La película nos presenta a Miguel (interpretado por David Verdaguer), arquitecto paisajista en crisis que viaja a Bélgica para participar en un congreso, rompe con su pareja e inicia una relación improbable con Olga (Isabelle Renauld), mujer madura que le hace confrontar no tanto un nuevo amor, sino una nueva forma de vida. Así, el invierno no es solo estación, sino metáfora: de paralización, introspección y de esperar que algo vuelva a florecer.

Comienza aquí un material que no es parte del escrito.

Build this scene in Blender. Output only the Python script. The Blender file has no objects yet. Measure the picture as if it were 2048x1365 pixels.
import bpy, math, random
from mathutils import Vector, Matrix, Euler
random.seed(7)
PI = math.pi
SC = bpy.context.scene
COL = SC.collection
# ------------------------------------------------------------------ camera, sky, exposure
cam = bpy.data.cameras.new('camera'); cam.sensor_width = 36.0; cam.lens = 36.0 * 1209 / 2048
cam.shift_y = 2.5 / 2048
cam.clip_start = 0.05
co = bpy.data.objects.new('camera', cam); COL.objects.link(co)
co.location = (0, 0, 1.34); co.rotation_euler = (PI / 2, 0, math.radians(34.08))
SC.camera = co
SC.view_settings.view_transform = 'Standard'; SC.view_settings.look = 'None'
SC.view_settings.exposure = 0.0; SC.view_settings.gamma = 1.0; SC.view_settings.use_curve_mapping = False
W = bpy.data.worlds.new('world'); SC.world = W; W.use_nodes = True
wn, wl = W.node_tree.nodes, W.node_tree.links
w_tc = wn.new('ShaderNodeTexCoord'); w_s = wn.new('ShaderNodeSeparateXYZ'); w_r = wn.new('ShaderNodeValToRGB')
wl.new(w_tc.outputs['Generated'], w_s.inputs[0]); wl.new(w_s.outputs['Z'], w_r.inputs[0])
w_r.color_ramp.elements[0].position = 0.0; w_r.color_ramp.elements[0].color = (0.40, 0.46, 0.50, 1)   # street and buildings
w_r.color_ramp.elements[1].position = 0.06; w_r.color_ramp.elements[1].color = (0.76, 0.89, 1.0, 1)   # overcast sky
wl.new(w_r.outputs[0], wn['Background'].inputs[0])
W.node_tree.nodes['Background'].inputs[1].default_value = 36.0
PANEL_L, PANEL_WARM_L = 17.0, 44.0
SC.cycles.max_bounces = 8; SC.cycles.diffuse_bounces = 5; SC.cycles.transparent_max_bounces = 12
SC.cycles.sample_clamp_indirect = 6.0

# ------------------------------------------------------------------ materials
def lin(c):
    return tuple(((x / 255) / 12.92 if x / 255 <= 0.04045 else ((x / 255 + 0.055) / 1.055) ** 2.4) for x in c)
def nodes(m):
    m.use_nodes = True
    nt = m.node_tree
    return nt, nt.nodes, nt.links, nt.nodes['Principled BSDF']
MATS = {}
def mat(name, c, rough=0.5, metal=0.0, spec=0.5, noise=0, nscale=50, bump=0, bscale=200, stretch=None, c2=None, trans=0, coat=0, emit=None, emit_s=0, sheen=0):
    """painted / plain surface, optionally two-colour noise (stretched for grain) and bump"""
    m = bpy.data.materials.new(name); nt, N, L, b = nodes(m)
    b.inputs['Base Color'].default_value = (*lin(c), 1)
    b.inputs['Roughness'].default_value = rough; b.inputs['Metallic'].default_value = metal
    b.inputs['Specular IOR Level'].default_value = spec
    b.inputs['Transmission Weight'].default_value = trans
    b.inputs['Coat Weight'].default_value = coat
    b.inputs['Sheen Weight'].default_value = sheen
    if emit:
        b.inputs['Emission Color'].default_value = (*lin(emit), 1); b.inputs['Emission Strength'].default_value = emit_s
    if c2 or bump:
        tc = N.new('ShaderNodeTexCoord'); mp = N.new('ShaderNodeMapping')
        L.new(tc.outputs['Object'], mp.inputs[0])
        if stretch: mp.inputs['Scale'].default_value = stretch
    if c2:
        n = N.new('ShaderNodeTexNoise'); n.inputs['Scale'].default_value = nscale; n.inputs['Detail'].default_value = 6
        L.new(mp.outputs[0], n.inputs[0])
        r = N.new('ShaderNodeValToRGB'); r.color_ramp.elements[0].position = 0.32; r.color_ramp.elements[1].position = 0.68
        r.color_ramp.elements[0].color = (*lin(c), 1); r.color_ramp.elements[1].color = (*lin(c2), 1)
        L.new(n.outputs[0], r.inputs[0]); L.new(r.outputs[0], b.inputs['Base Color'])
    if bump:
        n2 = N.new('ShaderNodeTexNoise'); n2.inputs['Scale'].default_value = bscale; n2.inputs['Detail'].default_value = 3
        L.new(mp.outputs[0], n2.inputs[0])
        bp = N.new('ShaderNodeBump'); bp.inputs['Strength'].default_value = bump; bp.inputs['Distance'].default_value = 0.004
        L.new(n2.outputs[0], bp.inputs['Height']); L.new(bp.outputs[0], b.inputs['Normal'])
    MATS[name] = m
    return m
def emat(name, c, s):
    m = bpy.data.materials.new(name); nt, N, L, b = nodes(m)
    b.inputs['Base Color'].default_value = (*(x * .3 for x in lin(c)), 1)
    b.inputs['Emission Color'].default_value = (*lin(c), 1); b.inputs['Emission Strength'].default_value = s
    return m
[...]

David Trueba vuelve a las obsesiones de su mirada cinematográfica: el tiempo que pasa, la derrota como experiencia vital más que fracaso, el cuerpo que envejece, la soledad. Lo hace con una puesta en escena que, sin estridencias, logra sugerir estados de ánimo a través del espacio. La Bruselas de invierno, sus canales, sus calles grises y silenciosas, se convierten en espejo del interior de Miguel.
En ese sentido, Trueba utiliza la arquitectura del paisaje y los jardines como metáfora de crecimiento, abandono y reconstrucción. El trabajo de Miguel en el congreso de jardines públicos actúa como correlato de su estado emocional: un terreno que debe recibir algo nuevo, que exige paciencia, y que al final quizás florezca. Esta simbiosis entre profesión y estado interior es muy propia del cine de Trueba: lo cotidiano elevado a símbolo.
Y ahí radica una de las tensiones interesantes de su cine: la contradicción entre la búsqueda de la calma y la urgencia emocional del protagonista. Ese desfase entre vida deseada y vida vivida genera momentos de gran sinceridad, como la escena en la que Miguel y Olga se encuentran desnudos. Es una de las más logradas: íntima, incómoda y real, como si Trueba se liberara de la culpa de ver cuerpos maduros, relaciones no convencionales, y se enfrentara a los prejuicios culturales.

Otro acierto es la partitura narrativa del humor melancólico. Trueba no busca la tragedia, sino la introspección. Esta mezcla de ternura y cinismo hace que, aunque el protagonista parezca un “perdedor con suerte” no se le condene; más bien, se le acompaña en su recorrido por la incertidumbre.
Un film que confirma a David Trueba como cineasta de miradas suaves pero penetrantes, interesado en lo que se escapa del gran relato —la diferencia de edad, el amor tardío, la reconstrucción personal— y que lo hace desde un lenguaje cinematográfico reconocible: espacios que habitan los personajes, silencio, desapego emocional, risa dulce y dolor escondido. Es una obra de gran honestidad, de alianza con el cuerpo maduro, y apuesta por mujeres y relaciones invisibilizadas por el mainstream.
Un cine íntimo, que no teme los inviernos emocionales y que celebra los pequeños brotes de luz. En la mirada de Trueba ya no arde el verano del éxito inmediato, sino ese invierno que prepara algo nuevo.